Wyjaśnia też, że: „Przepis art. 92 tej ustawy określa, iż Minister Obrony Narodowej, na podstawie uchwały Rady Ministrów, może przekazywać nieodpłatnie siłom zbrojnym państw obcych składniki mienia wojskowego wskazane w tej uchwale”.
Inną podstawą do wsparcia Ukrainy, tym razem w zakresie szkoleniowym, jest ustawa z 23 września 1999 roku o zasadach pobytu wojsk obcych na terytorium Rzeczypospolitej Polskiej, zasadach ich przemieszczania się przez to terytorium oraz zasadach udzielania pomocy wojskom sojuszniczym i organizacjom międzynarodowym (Dz.
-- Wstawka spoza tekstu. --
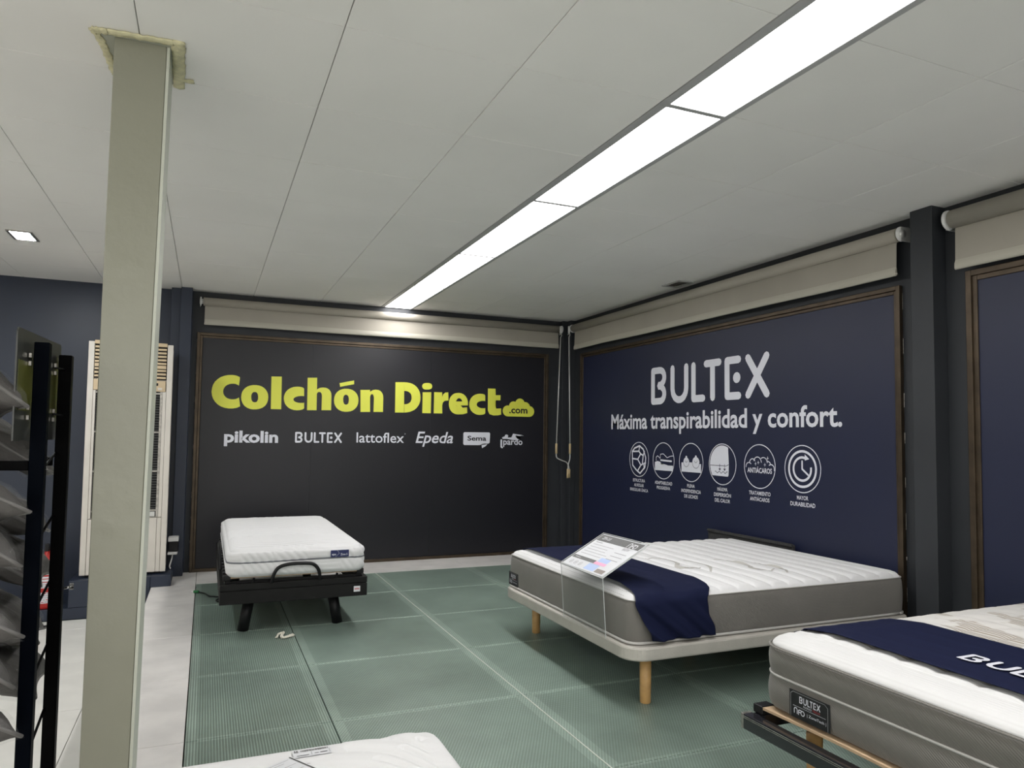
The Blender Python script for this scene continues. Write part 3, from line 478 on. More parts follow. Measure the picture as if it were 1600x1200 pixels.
icon(5.183, [[(-0.135, -0.085), (-0.135, -0.005), (-0.06, 0.0), (0.02, 0.0), (0.14, -0.01), (0.14, -0.085)], disc(-0.065, 0.0, 0.042, 18), disc(0.07, 0.0, 0.050, 18), disc(-0.065, 0.045, 0.012, 8), disc(0.07, 0.052, 0.012, 8)],
     ring(-0.065, 0.0, 0.040, 0.004, PI, 2*PI, 14) + ring(0.07, 0.0, 0.048, 0.004, PI, 2*PI, 14) + ring(-0.065, 0.015, 0.016, 0.004, PI, 2*PI, 8) + ring(0.07, 0.018, 0.018, 0.004, PI, 2*PI, 8))
half = [(0.155*math.cos(math.radians(a)), 0.155*math.sin(math.radians(a))) for a in range(62, 212, 10)]
icon(4.768, [half + [(-0.125, -0.095), (0.07, -0.098), (0.078, -0.085), (0.082, 0.0)]], stroke([(-0.15, -0.012), (0.05, -0.012), (0.08, 0.0)], 0.005) + stroke([(-0.03, 0.0), (-0.03, -0.045)], 0.005) + stroke([(0.03, 0.0), (0.03, -0.045)], 0.005)
     + [[(-0.045, -0.035), (-0.015, -0.035), (-0.03, -0.055)], [(0.015, -0.035), (0.045, -0.035), (0.03, -0.055)]] + stroke([(-0.09+0.012*k, -0.068+(0.008 if k % 4 in (0, 1) else -0.004)) for k in range(14)], 0.005))
cl = []
for x_, z_, r_, a0, a1 in ((-0.115, -0.005, 0.032, 40, 190), (-0.075, 0.025, 0.032, 30, 175), (-0.02, 0.03, 0.042, 0, 165), (0.045, 0.03, 0.04, 0, 130), (0.09, 0.01, 0.032, 20, 110), (0.125, -0.015, 0.034, -20, 130)):
    cl += ring(x_, z_, r_, 0.007, math.radians(a0), math.radians(a1), 12)
for x_, z_ in ((-0.04, 0.02), (0.09, 0.065), (-0.01, 0.03), (0.06, 0.015)): cl += stroke([(x_-0.009, z_), (x_+0.009, z_)], 0.004) + stroke([(x_, z_-0.012), (x_, z_+0.012)], 0.004)
icon(4.337, cl)
rt('icon_text', 'ANTIÁCAROS', M['print_white'], 4.337+0.132, 4.337-0.132, 1.062, 1.112, bold=0.02)
clk = ring(0, 0, 0.126, 0.017, n=44) + ring(0, 0, 0.082, 0.017, math.radians(65), math.radians(385-15), 36) + [[(0.025, 0.105), (0.025, 0.06), (0.066, 0.072)]] + stroke([(0.0, 0.055), (0.0, 0.0), (0.055, -0.04)], 0.014)
icon(3.906, clk)
pn = thing('advertising_panel', (XR-0.006, 0.7, 1.1), 'plain navy blue wall panel cut off by the right edge of the picture', 'sign')
box('panel_sheet', XR-0.010, XR-0.001, -1.24, 2.62, 0.03, 2.215, M['mural_blue'], pn)

# ---------------------------------------------------------------- roller blinds
def blind(plane, a0, a1, zt, zb, rad, lab, d=0.075):
    g = thing('roller_blind', ((a0+a1)/2, YB-d, zt) if plane == 'y' else (XR-d, (a0+a1)/2, zt), lab, 'blind', 'rolled-up blinds over the wall panels')
    P = (lambda a, dd, z: (a, YB-dd, z)) if plane == 'y' else (lambda a, dd, z: (XR-dd, a, z))
    zc = zt-rad
    tube('roller', [P(a0+0.03, d, zc), P(a1-0.03, d, zc)], rad, M['blind'], g, 24)
    # hanging cloth, slightly wavy, falling off the back of the roll, with a hem pocket
    n = 40; vs, fs = [], []
    prof = [(d-rad*0.2, zc-rad*0.95), (d-0.004, zc-rad*1.25), (d, zb+0.055), (d+0.002, zb+0.048), (d+0.008, zb+0.035), (d+0.009, zb+0.01), (d+0.004, zb), (d-0.004, zb), (d-0.006, zb+0.02), (d-0.003, zb+0.05)]
    for i in range(n+1):
        a = a0+0.045+(a1-a0-0.09)*i/n
        for (dd, z) in prof: vs.append(P(a, dd+0.0025*math.sin(a*5), z+0.002*math.sin(a*3.1)))
    m = len(prof)
    mids = []
    for i in range(n):
        for j in range(m-1): fs.append((i*m+j, i*m+j+1, (i+1)*m+j+1, (i+1)*m+j)); mids.append(0 if j < 2 else 1)
    obj('cloth', vs, fs, [M['blind'], M['blind_lt']], g, True, mids)
    e0, e1 = P(a0+0.042, d, zb+0.012), P(a1-0.042, d, zb+0.012)
    tube('hem_bar', [e0, e1], 0.007, M['blind_lt'], g, 10)
    for s, a in ((1, a0), (-1, a1)):
        bm = bmesh.new()
        lo, hi = sorted((a, a+s*0.006))
        if plane == 'y': bbox(bm, lo, hi, YB-d-rad*0.3, YB-0.001, zc-rad*1.1, zc+rad*1.05, 0.002)
        else: bbox(bm, XR-d-rad*0.3, XR-0.001, lo, hi, zc-rad*1.1, zc+rad*1.05, 0.002)
        br = from_bm('bracket', bm, M['white_mt'], g)
        tube('end_cap', [P(a+s*0.004, d, zc), P(a+s*0.014, d, zc)], rad*1.08, M['white_pl'], g, 24)
        tube('spindle', [P(a-s*0.004, d, zc), P(a+s*0.034, d, zc)], rad*0.62, M['white_mt'], g, 16)
    return g
blind('y', -0.10, 3.775, 2.615, 2.352, 0.040, 'long beige roller blind, rolled up above the black panel')
blind('x', 3.03, 7.30, 2.615, 2.325, 0.042, 'long beige roller blind, rolled up above the blue lettered panel')
blind('x', -1.40, 2.745, 2.625, 2.280, 0.052, 'beige roller blind beyond the pilaster, cut off by the picture edge')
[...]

U. z 2023 r. poz. 807).
Umowa między Polską a Ukrainą zatwierdzona przez rząd
Jacek Wilk przekonuje również, że to Sejm powinien wyrazić zgodę na ratyfikację umowy między Polską a Ukrainą. Odwołuje się do art. 89 Konstytucji RP. Zapis ten nakłada taki obowiązek w przypadku umów dotyczących:
- pokoju, sojuszy, układów politycznych lub układów wojskowych,
- wolności, praw lub obowiązków obywatelskich określonych w konstytucji,
- członkostwa Rzeczypospolitej Polskiej w organizacji międzynarodowej,
- znacznego obciążenia państwa pod względem finansowym,
- spraw uregulowanych w ustawie lub w których konstytucja wymaga ustawy.
Wilk uważa, że umowa polsko-ukraińska powinna podlegać tym przepisom, a więc powinna otrzymać zgodę Sejmu. Ze źródeł wynika, że umowa została zatwierdzona, ale przez polski rząd. Rada Ministrów zrobiła to 6 grudnia 2018 roku na podstawie ustawy o umowach międzynarodowych (art. 15).